Dawn is a battlemanga themed ttrpg. Which is to say it's inhabiting a crowded genre. But to its credit, it stands apart. Way apart.
This is the freshest game I've seen in the genre.
Dawn's PDF is 108 pages, with clean layout, tons of appropriate art, good visual organization, and a sense of getting what makes battlemanga enjoyable to read.
Specifically, Dawn draws from works like Black Clover and Magi---the sort of rock-blaring, smash-your-head-against-your-problems, there's-nothing-hot-blood-and-a-can-do-attitude-can't-fix positive thinking white sheep of the genre. And this is a good choice. A lot of battlemanga rpgs try to cover *all* battlemanga with their mechanics, and there's a gulf of meaningful difference between, say, Black Butler, Dragonball, and Akane Banashi. By narrowing in, Dawn ends up being about something, and this strengthens it considerably.
Outside of its choice of tone, Dawn is slightly setting-agnostic. It has three example settings that it references, but it sort of expects you to match it with your favorite series instead.
Mechanically, Dawn uses a d6 pool with exploding 6s, a currency called Influence, open-ended Skill names, and a loose and customizable class system called Archetypes. Relationships are skills, which you can break for currency. There's no granular resource tracking, but combat is tactical and grid-based and cares about positioning, and it's built on a very solid foundation. There are also narrative-y elements like scenes and clocks that aren't oversaturated, which might make players used to Blades In The Dark or Fate more comfortable.
Dawn manages the split between combat and non-combat a little weirdly, having abilities for each that don't carry over into the other. As an example the book gives, if you can time-stop outside of combat, you can't necessarily time-stop inside of combat. However, on the flipside, Dawn's out of combat abilities use a Verb + Noun + Condition system that makes them *really* flexible and interesting to create---you can breathe ghosts while holding a certain memory in your head, or double the heat of any object you made yourself, and the system doesn't break under the sheer variety of options.
For players, Dawn is very clearly explained and full of resources and advance---both for navigating mechanical and non-mechanical parts of play.
For GMs, you'll probably have to do a little work on the setting, but there's a worldbuilding toolkit and a thorough GMing section and a complete bestiary.
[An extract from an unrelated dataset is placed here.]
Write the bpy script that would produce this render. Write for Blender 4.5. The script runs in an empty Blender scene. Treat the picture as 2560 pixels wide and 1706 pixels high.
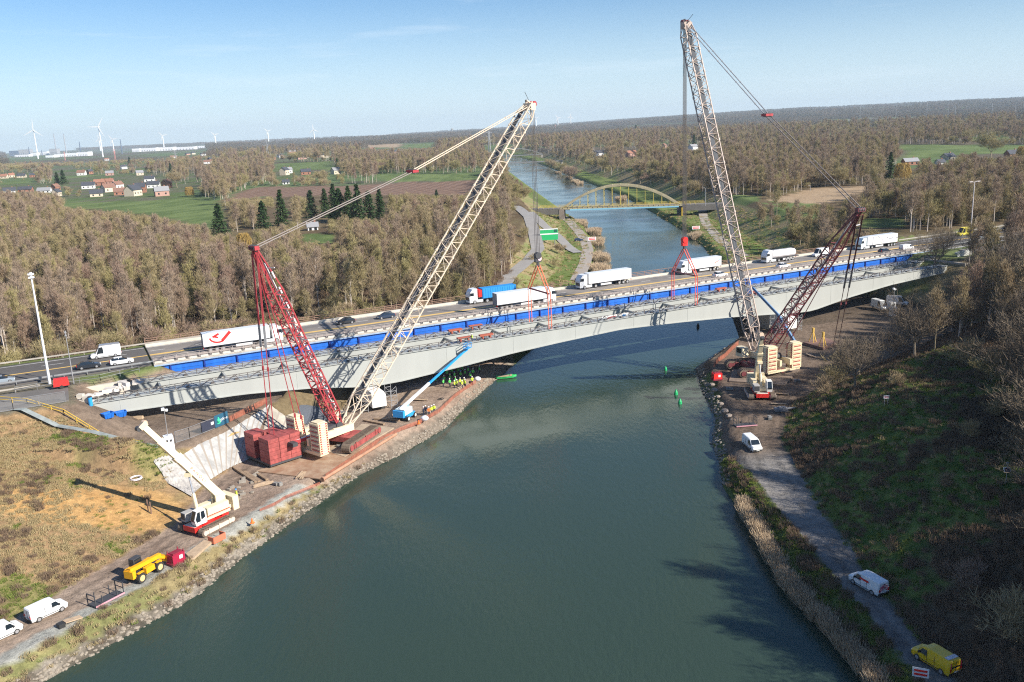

You'll be well supported.
Overall, I think Dawn is a gem. I've seen battlemanga ttrpgs get very mechanically intensive, and I've seem them get very high-minded and deconstructive, but Dawn hits a rare sweet spot in the middle where it's fun and breezy and still has *plenty* of tactical meat. This is a *good* game. If the phrase shounen manga ttrpg makes you groan, this might genuinely be the system that un-burns you out on the concept.